• Data shown
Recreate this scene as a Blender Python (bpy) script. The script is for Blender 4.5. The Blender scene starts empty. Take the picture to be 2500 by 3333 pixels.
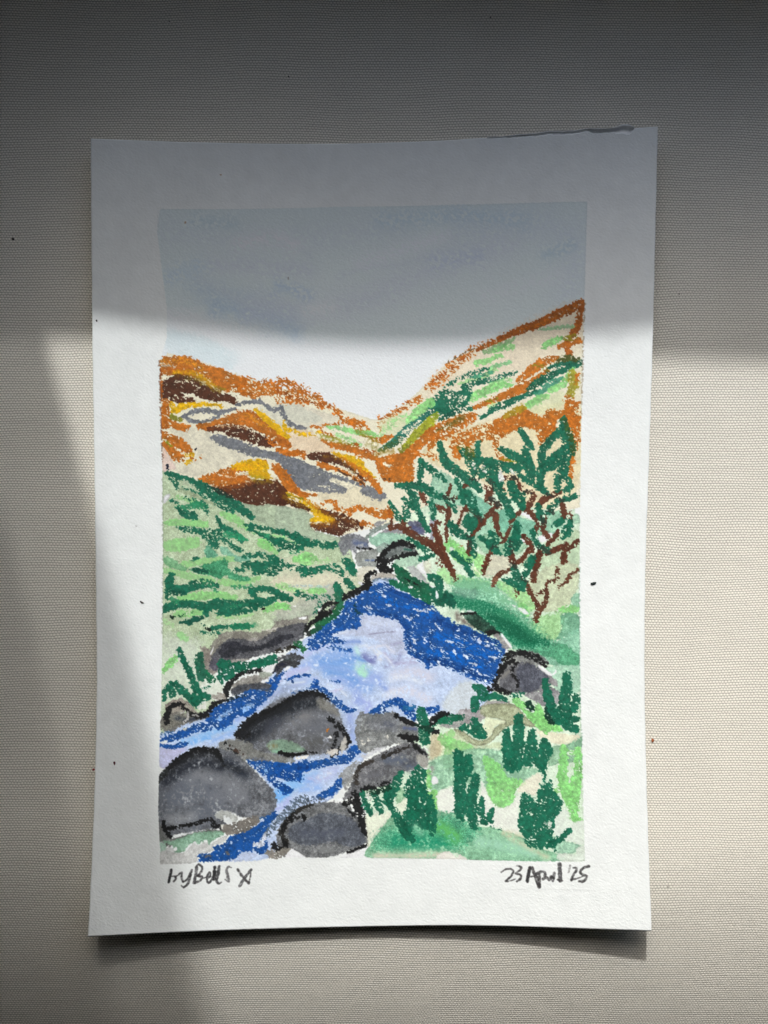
import bpy, math, random
import numpy as np

# ---------------------------------------------------------------- camera, sky, sun, exposure (first)
MM = .001
S = 290.34/2500*MM                     # metres on the fabric per measured photo pixel
CAM_H = .420
scene = bpy.context.scene
cam_data = bpy.data.cameras.new('camera')
cam = bpy.data.objects.new('camera', cam_data)
scene.collection.objects.link(cam)
cam.location = (0, 0, CAM_H)
cam.rotation_euler = (0, 0, 0)
cam_data.sensor_fit = 'VERTICAL'
cam_data.angle = 2*math.atan(3333*S/2/CAM_H)
cam_data.clip_start = .01; cam_data.clip_end = 200
scene.camera = cam

SUN_DIR = (0.06, -1.0, -0.78)          # the way the light travels
sun_el = math.atan2(.78, math.hypot(.06, 1)); sun_az = math.atan2(-.06, 1.0)
world = bpy.data.worlds.new('World'); scene.world = world; world.use_nodes = True
wn = world.node_tree.nodes; wl = world.node_tree.links
sky = wn.new('ShaderNodeTexSky'); sky.sky_type = 'NISHITA'; sky.sun_disc = False
sky.sun_elevation = sun_el; sky.sun_rotation = sun_az
sky.air_density = 1.6; sky.dust_density = 6.8; sky.ozone_density = 6.0
bg = wn['Background']; bg.inputs['Strength'].default_value = 0.15
wl.new(sky.outputs[0], bg.inputs['Color'])
sd = bpy.data.lights.new('sun', 'SUN'); sd.energy = 2.0; sd.angle = math.radians(1.7); sd.color = (1.0, .99, .975)
sun = bpy.data.objects.new('sun', sd); scene.collection.objects.link(sun)
from mathutils import Vector
sun.rotation_euler = Vector(SUN_DIR).to_track_quat('-Z', 'Y').to_euler()
scene.view_settings.view_transform = 'Standard'; scene.view_settings.look = 'None'
scene.view_settings.exposure = 0.54; scene.view_settings.gamma = 1.0
scene.cycles.max_bounces = 6; scene.cycles.diffuse_bounces = 4
scene.cycles.use_denoising = True
# ---------------------------------------------------------------- the picture on the sheet (flat print)
# Pigment is laid down mark by mark with numpy: washes, wet blends, oil pastel dragged over
# the tooth of the paper, pencil.  Measured positions (photo pixels, 2500x3333) are turned into
# paper coordinates (u, v) first, so the pigment belongs to the sheet.
EX = np.array([0, .12, .27, .42, .55, .68, .80, .92, 1.0])           # v stations
XL = np.array([295, 297, 301, 308, 312, 316, 310, 297, 286.])        # left edge x at those
XR = np.array([2141.5, 2134, 2125, 2112, 2100, 2097, 2103, 2113, 2121.5])
YTX = np.array([295, 500, 700, 900, 1100, 1300, 1500, 1700, 1900, 2141.])
YT = np.array([451, 459, 465, 468, 468, 464, 454, 440, 426, 412.])
YBX = np.array([286, 500, 700, 900, 1100, 1300, 1500, 1700, 1900, 2121.])
YB = np.array([3049, 3038, 3029, 3023, 3018, 3014, 3012, 3016, 3023, 3030.])
def smooth_interp(x, xs, ys):
    x = np.asarray(x, float)
    acc = 0
    for k, w in ((-1.5, .12), (-.75, .22), (0, .32), (.75, .22), (1.5, .12)):
        h = (xs[-1]-xs[0])/len(xs)*.4
        acc = acc + w*np.interp(x+k*h, xs, ys, left=None, right=None)
    lo = np.interp(x, xs, ys)
    t = np.clip(np.minimum(x-xs[0], xs[-1]-x)/((xs[-1]-xs[0])*.12), 0, 1)
    return lo*(1-t)+acc*t
def to_uv(X, Y):
    X = np.asarray(X, float); Y = np.asarray(Y, float)
    yt = smooth_interp(X, YTX, YT); yb = smooth_interp(X, YBX, YB)
    v = (Y-yt)/(yb-yt)
    xl = smooth_interp(v, EX, XL); xr = smooth_interp(v, EX, XR)
    return (X-xl)/(xr-xl), v
def from_uv(u, v):
    xl = smooth_interp(v, EX, XL); xr = smooth_interp(v, EX, XR)
    X = xl+(xr-xl)*u
    yt = smooth_interp(X, YTX, YT); yb = smooth_interp(X, YBX, YB)
    return X, yt+(yb-yt)*v

CW, CH = 1230, 1740
PX = CW/1830.0                        # canvas pixels per measured pixel
rng = np.random.RandomState(7)
def band(lo, hi, ax=1.0, ang=0.0, seed=0):
    """noise whose features are lo..hi canvas pixels long, stretched by ax along ang"""
    r = np.random.RandomState(seed)
    n = r.randn(CH, CW)
    fy = np.fft.fftfreq(CH)[:, None]; fx = np.fft.rfftfreq(CW)[None, :]
    c, s = math.cos(ang), math.sin(ang)
    a = (fx*c+fy*s)*ax; b = (-fx*s+fy*c)
    f = np.sqrt(a*a+b*b)
    g = np.exp(-(f*lo)**2*2.0)*(1-np.exp(-(f*hi)**2*2.0))
    o = np.fft.irfft2(np.fft.rfft2(n)*g, s=(CH, CW))
    return (o/o.std()).astype(np.float32)
def rank01(a):
    """map to uniform 0..1"""
    q = np.quantile(a[::4, ::4], np.linspace(0, 1, 257))
    return np.interp(a, q, np.linspace(0, 1, 257)).astype(np.float32)
tooth_h = band(3.0, 12, 1.6, .6, 1)+.35*band(1.6, 4, 1, 0, 2)+.45*band(9, 28, 1.4, .5, 3)
TOOTH = rank01(tooth_h)
FINE = band(1.0, 3, 1, 0, 4)
MID = band(5, 14, 1, 0, 5)
BIG = band(22, 70, 1, 0, 6)
HUGE = band(70, 240, 1, 0, 8)
GRAN = band(1.6, 6, 1, 0, 9)
MOT = band(6, 26, 1, 0, 10)
CLOUD = band(3, 40, 1, 0, 21)
DASH = rank01(band(2.4, 16, 3.4, .42, 14)+.5*band(1.6, 5, 1.5, .4, 15))
STREAK = band(2.2, 16, 4.5, -1.35, 12)

canvas = np.empty((CH, CW, 3), np.float32)
canvas[:] = np.array([233, 238, 237], np.float32)/255
canvas += (.004*BIG+.004*HUGE)[..., None]
relief = np.zeros((CH, CW), np.float32)      # thickness of pastel, for the bump
wax = np.zeros((CH, CW), np.float32)         # where pastel lies, for the gloss

TILES = dict(A=(500, 900, 3.318), B=(900, 900, 3.318), C=(1400, 900, 3.016), D=(500, 1300, 3.318), E=(900, 1300, 3.318),
             F=(1400, 1300, 3.016), G=(500, 1700, 3.318), H=(900, 1700, 3.318), I=(1400, 1700, 3.016), J=(500, 2150, 3.318),
             K=(900, 2150, 3.318), L=(1400, 2150, 3.016), M=(500, 2450, 3.318), N=(900, 2450, 3.318), O=(1400, 2450, 3.016),
             P=(500, 2750, 4.1475), Q=(1550, 2750, 4.1475), Z=(0, 0, .66366), n=(0, 0, 1.))
def nat(t, pts):
    ox, oy, s = TILES[t]
    a = np.array(pts, float).reshape(-1, 2)
    return np.stack([ox+a[:, 0]/s, oy+a[:, 1]/s], 1)
def cv(t, pts):
    a = nat(t, pts)
    u, v = to_uv(a[:, 0], a[:, 1])
    return np.stack([u*CW, v*CH], 1)
def smooth(a, closed, n=4):
    if len(a) < 3: return a
    if closed: q = np.concatenate([a[-1:], a, a[:2]])
    else: q = np.concatenate([2*a[:1]-a[1:2], a, 2*a[-1:]-a[-2:-1]])
    out = []
    for i in range(1, len(q)-2):
        p0, p1, p2, p3 = q[i-1], q[i], q[i+1], q[i+2]
        for k in range(n):
            t = k/n
            out.append(.5*((2*p1)+(-p0+p2)*t+(2*p0-5*p1+4*p2-p3)*t*t+(-p0+3*p1-3*p2+p3)*t**3))
    if not closed: out.append(a[-1])
    return np.array(out)
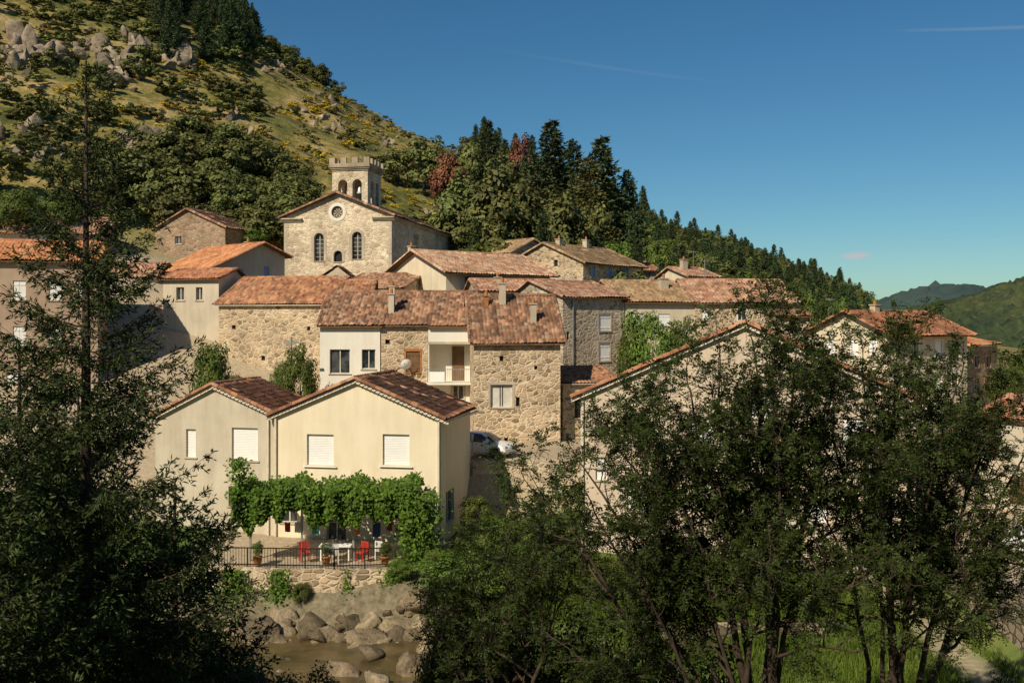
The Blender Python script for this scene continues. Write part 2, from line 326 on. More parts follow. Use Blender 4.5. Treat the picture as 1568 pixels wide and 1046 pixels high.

• What is being asked
Your task is to restate word for word the lines from the top of the data to the line containing "import numpy as np", both ends included, with every picture left out.

• Written response
Recreate this scene as a Blender Python (bpy) script. The script is for Blender 4.5. The Blender scene starts empty. Take the picture to be 2500 by 3333 pixels.
import bpy, math, random
import numpy as np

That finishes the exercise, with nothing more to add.